## Request
Quote exactly and only this range of lines in the data below: the line that holds "finish(t, p.outputs[0]); M['ground'] = m_" to the line that holds "None, M['ground'], kind='structure')", both included.

3D scene scripts:
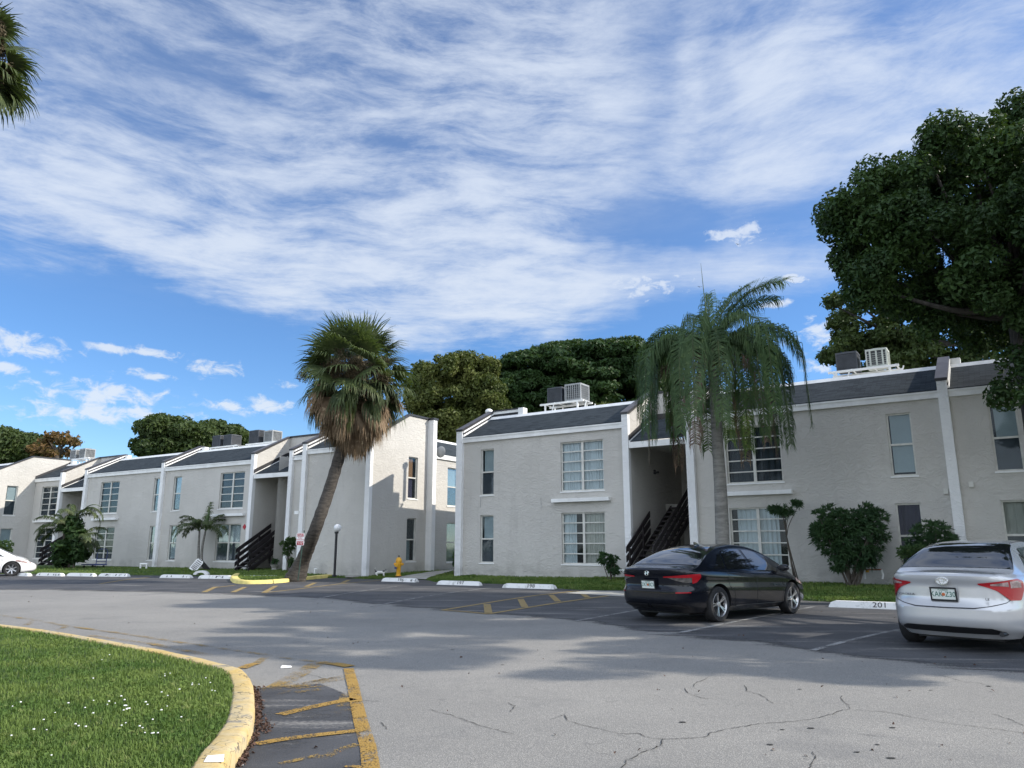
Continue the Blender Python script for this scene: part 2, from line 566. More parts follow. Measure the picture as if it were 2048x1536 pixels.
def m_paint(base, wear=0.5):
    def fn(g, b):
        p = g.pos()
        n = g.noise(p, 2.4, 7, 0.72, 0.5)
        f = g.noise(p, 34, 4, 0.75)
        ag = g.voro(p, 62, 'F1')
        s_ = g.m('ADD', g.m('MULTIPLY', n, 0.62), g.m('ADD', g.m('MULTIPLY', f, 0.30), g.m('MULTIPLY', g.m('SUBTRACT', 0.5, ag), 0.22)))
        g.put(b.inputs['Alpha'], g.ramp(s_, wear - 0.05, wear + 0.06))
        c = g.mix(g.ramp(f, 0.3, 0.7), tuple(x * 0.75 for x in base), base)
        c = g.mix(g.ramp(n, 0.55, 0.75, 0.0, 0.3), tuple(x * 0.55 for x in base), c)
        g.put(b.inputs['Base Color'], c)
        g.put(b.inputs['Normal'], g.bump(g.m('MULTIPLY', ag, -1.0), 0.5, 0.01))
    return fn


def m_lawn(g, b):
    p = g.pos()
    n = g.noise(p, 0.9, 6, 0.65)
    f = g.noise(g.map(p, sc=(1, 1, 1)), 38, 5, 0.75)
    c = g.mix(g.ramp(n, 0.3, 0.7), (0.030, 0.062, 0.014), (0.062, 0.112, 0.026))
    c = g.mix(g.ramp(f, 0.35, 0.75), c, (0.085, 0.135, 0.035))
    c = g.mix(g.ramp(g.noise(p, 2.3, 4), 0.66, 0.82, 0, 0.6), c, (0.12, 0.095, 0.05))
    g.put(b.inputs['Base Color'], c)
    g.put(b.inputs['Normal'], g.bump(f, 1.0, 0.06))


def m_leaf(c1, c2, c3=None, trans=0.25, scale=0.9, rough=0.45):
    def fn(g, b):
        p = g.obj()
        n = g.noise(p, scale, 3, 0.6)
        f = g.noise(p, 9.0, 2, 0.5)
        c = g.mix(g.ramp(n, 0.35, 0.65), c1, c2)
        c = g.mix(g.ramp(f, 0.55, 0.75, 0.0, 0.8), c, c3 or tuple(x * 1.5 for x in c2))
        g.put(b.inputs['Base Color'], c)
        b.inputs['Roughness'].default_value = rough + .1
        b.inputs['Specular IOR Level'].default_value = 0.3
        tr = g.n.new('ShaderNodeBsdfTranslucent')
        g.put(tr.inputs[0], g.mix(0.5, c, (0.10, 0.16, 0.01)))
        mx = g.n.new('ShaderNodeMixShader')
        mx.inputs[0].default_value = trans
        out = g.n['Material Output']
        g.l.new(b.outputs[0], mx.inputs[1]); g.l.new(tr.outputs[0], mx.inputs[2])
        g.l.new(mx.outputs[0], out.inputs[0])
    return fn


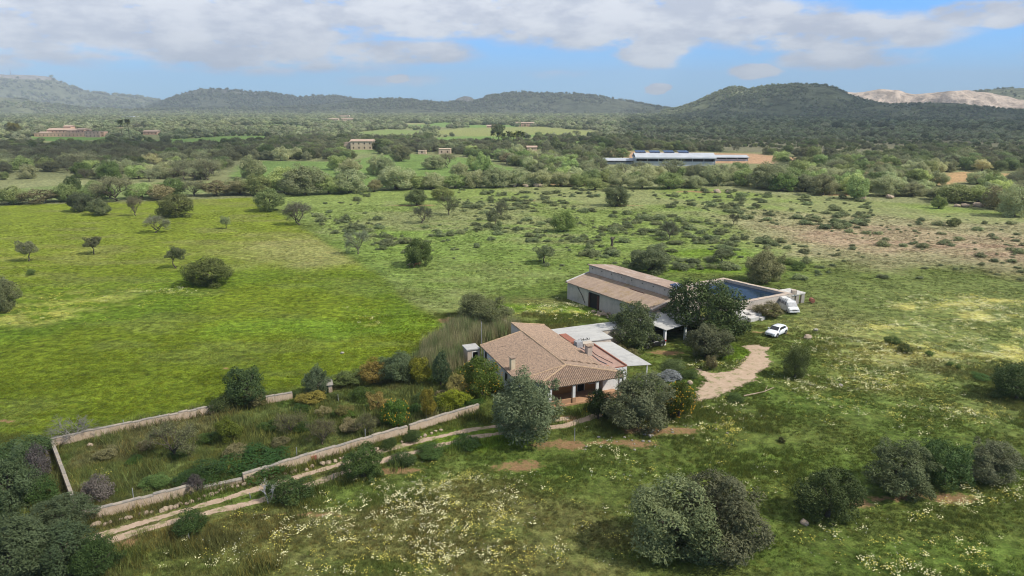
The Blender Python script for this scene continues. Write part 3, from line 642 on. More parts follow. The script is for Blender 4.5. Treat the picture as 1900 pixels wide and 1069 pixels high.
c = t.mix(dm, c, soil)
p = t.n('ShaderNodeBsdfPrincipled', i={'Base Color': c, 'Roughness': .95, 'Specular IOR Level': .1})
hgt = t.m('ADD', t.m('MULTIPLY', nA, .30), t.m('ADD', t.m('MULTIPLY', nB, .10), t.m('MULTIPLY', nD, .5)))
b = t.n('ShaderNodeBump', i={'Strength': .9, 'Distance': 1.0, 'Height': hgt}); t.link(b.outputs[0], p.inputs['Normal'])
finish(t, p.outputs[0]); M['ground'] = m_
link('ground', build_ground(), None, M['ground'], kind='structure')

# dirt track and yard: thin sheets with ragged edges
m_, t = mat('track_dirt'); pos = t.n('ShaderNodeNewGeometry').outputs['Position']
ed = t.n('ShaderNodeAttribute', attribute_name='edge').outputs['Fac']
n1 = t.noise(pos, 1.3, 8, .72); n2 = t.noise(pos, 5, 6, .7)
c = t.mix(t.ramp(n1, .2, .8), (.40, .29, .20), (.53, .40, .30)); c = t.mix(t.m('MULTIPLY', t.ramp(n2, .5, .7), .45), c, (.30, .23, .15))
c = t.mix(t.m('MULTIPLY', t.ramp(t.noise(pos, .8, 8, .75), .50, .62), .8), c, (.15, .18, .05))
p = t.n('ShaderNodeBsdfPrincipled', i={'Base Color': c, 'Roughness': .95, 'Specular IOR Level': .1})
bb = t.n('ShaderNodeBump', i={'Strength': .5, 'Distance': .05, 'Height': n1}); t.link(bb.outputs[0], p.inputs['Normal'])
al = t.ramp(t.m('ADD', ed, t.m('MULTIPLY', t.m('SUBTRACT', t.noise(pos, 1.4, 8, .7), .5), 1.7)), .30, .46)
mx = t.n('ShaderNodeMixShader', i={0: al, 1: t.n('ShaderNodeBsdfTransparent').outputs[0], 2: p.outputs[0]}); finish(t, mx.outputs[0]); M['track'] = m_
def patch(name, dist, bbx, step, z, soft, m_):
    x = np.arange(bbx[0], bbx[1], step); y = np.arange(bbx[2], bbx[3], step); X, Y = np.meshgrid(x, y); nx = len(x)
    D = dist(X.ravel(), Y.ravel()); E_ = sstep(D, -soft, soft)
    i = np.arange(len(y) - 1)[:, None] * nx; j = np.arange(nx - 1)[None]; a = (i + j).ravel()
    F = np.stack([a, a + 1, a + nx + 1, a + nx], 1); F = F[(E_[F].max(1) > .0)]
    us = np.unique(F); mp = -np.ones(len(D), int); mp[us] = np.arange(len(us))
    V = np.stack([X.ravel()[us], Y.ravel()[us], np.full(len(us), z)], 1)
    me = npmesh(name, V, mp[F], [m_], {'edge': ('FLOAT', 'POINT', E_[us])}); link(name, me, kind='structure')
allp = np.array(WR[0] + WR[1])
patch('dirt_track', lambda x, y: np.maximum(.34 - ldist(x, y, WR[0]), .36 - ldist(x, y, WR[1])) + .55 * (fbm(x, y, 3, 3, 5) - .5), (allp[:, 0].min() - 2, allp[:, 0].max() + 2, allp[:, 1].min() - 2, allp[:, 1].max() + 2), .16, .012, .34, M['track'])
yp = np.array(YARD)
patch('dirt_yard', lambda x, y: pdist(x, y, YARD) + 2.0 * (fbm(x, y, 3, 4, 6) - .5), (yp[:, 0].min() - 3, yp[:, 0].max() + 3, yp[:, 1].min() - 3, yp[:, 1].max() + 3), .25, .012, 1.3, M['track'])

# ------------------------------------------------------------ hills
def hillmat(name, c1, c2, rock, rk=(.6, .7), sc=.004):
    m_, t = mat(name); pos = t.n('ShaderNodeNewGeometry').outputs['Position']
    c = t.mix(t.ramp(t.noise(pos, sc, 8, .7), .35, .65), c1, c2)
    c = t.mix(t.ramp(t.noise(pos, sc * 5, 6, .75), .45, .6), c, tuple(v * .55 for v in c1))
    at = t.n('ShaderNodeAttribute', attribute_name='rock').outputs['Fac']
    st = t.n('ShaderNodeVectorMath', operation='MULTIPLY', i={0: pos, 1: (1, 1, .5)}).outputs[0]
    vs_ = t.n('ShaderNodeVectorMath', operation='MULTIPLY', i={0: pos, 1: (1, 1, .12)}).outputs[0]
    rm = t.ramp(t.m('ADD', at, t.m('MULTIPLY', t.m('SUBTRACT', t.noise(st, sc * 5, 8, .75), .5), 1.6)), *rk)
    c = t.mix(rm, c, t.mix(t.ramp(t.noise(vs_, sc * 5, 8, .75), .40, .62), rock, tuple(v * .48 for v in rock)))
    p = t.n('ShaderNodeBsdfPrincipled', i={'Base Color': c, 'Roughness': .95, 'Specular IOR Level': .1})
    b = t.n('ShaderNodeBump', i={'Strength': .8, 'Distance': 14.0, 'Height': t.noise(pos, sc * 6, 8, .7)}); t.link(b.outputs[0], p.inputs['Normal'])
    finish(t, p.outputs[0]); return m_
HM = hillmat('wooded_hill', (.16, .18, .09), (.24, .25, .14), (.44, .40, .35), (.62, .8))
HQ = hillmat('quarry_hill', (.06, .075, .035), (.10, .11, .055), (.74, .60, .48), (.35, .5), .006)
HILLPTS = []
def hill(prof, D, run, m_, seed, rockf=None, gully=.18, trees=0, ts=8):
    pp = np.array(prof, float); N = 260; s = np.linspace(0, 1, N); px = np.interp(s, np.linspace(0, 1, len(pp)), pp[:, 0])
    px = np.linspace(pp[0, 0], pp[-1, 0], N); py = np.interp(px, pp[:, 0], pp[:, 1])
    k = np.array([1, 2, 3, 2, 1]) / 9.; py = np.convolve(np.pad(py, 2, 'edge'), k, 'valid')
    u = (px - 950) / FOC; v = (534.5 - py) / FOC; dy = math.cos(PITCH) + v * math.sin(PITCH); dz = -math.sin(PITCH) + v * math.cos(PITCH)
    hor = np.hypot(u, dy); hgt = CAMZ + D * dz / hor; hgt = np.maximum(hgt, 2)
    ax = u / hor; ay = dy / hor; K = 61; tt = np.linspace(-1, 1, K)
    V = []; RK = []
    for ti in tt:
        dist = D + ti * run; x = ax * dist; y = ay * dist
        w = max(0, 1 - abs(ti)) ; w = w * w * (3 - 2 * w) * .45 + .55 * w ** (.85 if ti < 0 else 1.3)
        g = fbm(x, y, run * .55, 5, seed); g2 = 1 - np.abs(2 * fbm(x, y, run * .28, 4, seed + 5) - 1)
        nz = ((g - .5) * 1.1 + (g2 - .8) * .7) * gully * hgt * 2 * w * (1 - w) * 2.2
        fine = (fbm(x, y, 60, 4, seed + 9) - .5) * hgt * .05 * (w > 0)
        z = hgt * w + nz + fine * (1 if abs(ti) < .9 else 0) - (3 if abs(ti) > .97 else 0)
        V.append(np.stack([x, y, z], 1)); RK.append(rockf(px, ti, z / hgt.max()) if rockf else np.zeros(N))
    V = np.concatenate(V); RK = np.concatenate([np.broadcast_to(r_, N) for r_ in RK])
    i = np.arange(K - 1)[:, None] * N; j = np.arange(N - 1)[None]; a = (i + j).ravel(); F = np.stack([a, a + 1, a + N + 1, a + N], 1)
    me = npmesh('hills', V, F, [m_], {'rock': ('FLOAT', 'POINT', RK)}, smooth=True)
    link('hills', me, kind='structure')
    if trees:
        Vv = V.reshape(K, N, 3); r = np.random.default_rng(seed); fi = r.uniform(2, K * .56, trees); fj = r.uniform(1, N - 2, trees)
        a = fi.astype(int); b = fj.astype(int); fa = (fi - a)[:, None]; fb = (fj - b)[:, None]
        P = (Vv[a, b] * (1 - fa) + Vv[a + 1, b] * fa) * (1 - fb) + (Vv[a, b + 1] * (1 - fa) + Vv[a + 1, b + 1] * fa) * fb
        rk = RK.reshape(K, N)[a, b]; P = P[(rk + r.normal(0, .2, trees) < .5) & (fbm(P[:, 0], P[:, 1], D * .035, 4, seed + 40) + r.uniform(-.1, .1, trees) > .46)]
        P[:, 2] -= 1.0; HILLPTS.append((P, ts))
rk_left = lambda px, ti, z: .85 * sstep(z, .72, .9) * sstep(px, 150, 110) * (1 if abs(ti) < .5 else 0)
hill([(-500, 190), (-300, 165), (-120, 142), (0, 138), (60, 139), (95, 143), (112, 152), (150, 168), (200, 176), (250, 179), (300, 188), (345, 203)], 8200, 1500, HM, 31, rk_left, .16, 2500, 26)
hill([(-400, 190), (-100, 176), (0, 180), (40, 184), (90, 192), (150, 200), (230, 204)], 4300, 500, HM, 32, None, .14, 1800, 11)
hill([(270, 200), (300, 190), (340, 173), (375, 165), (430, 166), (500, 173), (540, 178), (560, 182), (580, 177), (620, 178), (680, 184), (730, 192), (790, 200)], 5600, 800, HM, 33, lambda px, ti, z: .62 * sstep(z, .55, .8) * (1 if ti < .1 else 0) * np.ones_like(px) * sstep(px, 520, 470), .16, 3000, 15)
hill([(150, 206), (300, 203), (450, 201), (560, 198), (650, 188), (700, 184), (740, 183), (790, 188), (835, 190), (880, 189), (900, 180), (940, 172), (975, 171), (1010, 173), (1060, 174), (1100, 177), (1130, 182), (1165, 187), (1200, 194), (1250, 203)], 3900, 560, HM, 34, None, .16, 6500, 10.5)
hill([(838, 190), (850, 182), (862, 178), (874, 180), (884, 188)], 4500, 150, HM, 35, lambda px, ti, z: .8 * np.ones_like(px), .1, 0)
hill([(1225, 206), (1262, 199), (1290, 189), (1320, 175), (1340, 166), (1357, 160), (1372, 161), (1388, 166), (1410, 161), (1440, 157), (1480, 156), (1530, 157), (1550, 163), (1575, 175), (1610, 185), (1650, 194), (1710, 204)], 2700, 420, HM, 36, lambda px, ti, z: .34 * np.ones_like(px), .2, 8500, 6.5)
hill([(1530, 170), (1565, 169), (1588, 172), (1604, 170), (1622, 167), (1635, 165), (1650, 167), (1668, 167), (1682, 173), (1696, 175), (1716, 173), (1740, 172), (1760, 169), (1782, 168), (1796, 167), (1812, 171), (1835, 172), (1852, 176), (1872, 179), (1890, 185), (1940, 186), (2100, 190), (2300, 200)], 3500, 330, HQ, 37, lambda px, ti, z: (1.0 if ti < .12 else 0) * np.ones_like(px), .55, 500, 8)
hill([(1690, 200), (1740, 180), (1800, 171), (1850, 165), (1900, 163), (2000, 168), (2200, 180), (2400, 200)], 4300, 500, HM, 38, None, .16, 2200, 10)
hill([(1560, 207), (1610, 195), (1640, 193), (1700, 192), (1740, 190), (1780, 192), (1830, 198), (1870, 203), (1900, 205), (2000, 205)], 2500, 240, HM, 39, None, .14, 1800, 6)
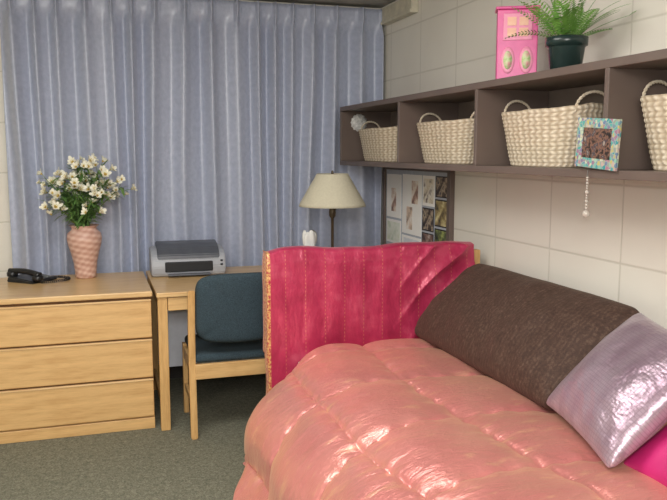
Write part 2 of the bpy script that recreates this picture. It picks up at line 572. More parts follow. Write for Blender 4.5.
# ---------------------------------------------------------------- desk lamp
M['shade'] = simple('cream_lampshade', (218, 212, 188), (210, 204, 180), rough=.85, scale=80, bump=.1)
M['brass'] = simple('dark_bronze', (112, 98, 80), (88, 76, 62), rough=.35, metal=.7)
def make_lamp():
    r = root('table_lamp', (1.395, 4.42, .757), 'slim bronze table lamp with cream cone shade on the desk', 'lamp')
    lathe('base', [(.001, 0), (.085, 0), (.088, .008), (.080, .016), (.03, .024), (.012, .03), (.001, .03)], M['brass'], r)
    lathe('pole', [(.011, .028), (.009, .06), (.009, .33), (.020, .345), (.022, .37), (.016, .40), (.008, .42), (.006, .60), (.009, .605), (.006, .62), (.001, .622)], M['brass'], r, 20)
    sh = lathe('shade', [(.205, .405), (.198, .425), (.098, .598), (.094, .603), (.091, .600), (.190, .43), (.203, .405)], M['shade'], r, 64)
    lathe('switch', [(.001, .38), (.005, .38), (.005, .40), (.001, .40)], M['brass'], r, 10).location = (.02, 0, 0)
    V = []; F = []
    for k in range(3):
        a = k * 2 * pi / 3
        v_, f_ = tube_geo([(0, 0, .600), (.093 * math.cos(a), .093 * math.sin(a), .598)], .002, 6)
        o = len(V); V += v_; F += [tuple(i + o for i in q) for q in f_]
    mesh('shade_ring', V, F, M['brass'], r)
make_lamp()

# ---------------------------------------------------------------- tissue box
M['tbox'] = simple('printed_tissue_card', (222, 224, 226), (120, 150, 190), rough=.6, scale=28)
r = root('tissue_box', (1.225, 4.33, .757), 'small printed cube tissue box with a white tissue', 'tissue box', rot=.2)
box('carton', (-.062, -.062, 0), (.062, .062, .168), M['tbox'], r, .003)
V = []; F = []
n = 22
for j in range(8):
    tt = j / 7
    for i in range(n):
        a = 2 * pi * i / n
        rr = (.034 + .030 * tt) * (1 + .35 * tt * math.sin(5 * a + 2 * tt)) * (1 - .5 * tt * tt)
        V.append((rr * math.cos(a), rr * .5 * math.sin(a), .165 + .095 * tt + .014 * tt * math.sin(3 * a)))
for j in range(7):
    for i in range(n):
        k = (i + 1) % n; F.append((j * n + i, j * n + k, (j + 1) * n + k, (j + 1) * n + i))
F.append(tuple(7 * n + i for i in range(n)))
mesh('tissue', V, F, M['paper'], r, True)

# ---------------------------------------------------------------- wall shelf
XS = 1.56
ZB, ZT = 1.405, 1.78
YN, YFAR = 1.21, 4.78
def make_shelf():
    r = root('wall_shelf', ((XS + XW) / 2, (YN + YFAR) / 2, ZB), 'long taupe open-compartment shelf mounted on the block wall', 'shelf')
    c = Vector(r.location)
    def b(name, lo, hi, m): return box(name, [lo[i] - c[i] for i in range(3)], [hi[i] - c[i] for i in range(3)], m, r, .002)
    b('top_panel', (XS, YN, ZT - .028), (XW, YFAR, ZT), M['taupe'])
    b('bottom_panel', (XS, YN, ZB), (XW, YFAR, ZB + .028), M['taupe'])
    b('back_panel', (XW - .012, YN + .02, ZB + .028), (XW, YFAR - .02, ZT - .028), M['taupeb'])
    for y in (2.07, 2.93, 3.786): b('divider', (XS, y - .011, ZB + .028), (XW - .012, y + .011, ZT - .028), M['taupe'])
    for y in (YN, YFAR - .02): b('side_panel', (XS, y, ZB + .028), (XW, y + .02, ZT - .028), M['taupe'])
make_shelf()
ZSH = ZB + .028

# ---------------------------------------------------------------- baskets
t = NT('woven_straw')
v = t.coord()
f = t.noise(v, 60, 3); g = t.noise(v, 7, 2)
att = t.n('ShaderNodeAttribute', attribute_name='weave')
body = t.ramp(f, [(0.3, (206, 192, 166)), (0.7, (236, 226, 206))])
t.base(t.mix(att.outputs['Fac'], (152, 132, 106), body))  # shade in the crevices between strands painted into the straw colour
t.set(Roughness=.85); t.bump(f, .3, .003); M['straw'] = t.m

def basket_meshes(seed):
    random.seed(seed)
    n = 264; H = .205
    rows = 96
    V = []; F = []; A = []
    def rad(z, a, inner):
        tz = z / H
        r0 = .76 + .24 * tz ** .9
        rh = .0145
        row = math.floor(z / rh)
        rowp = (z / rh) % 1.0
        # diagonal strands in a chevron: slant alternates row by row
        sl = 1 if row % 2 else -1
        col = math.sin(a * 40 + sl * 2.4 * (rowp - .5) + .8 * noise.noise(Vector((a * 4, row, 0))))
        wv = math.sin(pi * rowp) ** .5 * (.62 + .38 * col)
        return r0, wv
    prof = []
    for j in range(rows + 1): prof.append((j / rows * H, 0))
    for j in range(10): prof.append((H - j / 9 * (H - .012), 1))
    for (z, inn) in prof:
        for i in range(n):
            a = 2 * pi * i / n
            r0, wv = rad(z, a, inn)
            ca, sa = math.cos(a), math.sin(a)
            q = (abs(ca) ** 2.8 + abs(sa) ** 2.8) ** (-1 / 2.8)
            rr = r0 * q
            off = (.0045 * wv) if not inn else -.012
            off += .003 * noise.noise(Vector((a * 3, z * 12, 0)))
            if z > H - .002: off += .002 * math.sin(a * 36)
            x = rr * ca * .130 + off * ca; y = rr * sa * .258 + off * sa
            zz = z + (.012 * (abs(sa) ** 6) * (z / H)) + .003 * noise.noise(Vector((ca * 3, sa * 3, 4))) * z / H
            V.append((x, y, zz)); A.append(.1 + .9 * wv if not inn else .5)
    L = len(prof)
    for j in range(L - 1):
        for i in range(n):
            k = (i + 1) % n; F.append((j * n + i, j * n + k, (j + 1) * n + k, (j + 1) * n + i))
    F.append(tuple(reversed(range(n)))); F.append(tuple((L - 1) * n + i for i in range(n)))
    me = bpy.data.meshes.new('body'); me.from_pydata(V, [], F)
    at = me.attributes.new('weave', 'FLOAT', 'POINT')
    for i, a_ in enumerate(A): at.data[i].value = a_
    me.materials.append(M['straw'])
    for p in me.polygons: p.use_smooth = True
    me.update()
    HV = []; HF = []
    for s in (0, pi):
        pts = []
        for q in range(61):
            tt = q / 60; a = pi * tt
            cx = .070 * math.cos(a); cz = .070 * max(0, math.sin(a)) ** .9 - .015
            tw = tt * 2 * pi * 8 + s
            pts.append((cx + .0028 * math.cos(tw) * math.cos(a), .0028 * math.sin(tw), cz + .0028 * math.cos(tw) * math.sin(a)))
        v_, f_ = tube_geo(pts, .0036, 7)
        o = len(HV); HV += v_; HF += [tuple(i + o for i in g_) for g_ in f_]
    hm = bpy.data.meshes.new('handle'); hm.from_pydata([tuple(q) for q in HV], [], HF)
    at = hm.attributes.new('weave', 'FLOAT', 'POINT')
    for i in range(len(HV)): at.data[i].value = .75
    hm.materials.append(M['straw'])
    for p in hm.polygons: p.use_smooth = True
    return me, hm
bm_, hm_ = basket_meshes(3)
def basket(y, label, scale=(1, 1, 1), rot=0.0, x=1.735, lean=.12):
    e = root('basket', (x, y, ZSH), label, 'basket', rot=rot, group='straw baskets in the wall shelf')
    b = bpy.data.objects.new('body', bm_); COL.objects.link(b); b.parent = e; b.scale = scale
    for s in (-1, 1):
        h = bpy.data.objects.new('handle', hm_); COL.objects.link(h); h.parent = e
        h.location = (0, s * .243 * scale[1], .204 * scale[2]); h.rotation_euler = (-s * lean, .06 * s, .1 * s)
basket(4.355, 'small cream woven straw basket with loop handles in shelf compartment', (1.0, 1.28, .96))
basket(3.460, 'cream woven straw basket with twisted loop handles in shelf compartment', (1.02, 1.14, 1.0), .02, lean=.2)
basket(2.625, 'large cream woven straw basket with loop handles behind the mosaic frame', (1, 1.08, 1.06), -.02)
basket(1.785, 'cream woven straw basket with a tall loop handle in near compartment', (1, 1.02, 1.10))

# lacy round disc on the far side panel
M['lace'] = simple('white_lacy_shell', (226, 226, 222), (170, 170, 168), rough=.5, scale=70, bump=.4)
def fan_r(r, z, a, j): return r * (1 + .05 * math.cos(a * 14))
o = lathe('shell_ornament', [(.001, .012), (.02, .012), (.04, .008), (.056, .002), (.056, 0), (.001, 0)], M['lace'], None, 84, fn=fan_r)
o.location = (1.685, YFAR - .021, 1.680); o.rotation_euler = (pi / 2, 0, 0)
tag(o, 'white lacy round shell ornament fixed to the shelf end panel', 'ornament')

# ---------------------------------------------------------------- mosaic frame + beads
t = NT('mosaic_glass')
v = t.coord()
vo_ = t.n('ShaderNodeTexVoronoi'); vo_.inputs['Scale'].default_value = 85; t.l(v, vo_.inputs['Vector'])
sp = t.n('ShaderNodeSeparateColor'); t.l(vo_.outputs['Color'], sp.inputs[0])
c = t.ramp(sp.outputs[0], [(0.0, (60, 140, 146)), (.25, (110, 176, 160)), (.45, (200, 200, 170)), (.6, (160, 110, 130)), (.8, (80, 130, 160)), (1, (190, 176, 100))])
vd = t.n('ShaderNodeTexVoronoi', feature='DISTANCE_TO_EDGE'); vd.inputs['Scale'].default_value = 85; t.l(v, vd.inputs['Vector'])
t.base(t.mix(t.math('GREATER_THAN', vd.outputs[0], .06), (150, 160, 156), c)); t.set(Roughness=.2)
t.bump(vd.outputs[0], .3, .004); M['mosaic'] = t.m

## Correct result
finish(t, p.outputs[0]); M['ground'] = m_
link('ground', build_ground(), None, M['ground'], kind='structure')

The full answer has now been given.